If I build the exact same game, except leave in .padding, then it works as expected in both gngeo and on real hardware. In this case I am using my cheesy little swaptool to swap the bytes as outlined above.

image

city41 commented 5 years ago

looks like padding is added in the link script https://github.com/dciabrin/ngdevkit/blob/master/runtime/ngdevkit.ld#L103

dciabrin commented 5 years ago

For garbled gfx, you might want to have a look at #14 and check if the solution over here has any impact on your rom.

Right now I fail to see why removing the last section of the ROM would have an impact on sprites :/, would need to look into it and try to generate a p-ROM that exhibit your problem.

I'll report my findings as soon as I get some spare time, I still hope we can fix the issue with a tweak in the link script rather.

city41 commented 5 years ago

I am generating my C ROMs using a tool I wrote. I also made this, https://city41.github.io/neospriteviewer/, which is helpful to validate C ROMs, and I am pretty confident the C ROMs are built correctly.

I don't think it's a C ROM issue. As when .padding is no longer present, my S ROM tiles are also messed up. But I totally agree removing padding leading to this issue is very strange.

I have no idea what the actual issue is. I'm very new to native dev like this, reading up on ld scripts right now.

This isn't urgent for me. I hope to learn enough to contribute rather than just post problems :)

city41 commented 5 years ago

One theory is the NeoSD can not handle such tiny P ROMs. They may be assuming a P ROM is always at least 512kb. I think that's the smallest P ROM size of commercial Neo Geo games.

I posted on the TerraOnion forums asking about this.

city41 commented 5 years ago

The p rom needs to be a multiple of 64kb for the NeoSD. So that is very likely the issue.

So yeah, maybe just get rid of .padding?

city41 commented 5 years ago

I removed .padding from ngdevkit.ld in my fork and returned to having objcopy swap the bytes. No problems so far, everything works great on gngeo and real hardware. I am padding out the p rom to 64kb with my neosd converter tool.

dciabrin commented 4 years ago

I removed .padding from ngdevkit.ld in my fork and returned to having objcopy swap the bytes. No problems so far, everything works great on gngeo and real hardware. I am padding out the p rom to 64kb with my neosd converter tool.

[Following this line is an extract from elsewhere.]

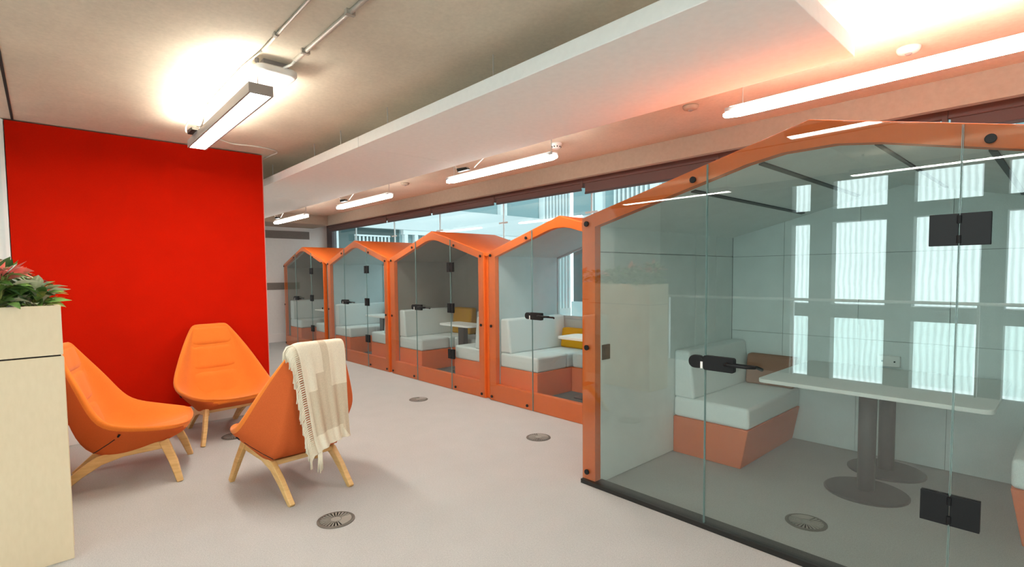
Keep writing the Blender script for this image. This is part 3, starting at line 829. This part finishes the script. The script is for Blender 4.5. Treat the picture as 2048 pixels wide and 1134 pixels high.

Ok by re-reading objcopy's manual, I saw that the semantics of reversing bytes is to work on each section individually, rather than on the output file. So indeed, since the linkscript doesn't enforce all section sizes to be even, this can cause problems as you mentioned... I now use dd to swap bytes. It's generic enough that it will work on all OS, and it leaves the linkscript untouched, so I think that it's a good compromise.

Also, it should fit the NeoSD use case as I believe that the default linkscript aims at padding to 128KB, which should be good enough.

Don't hesitate to reopen if the problem persists, Thanks!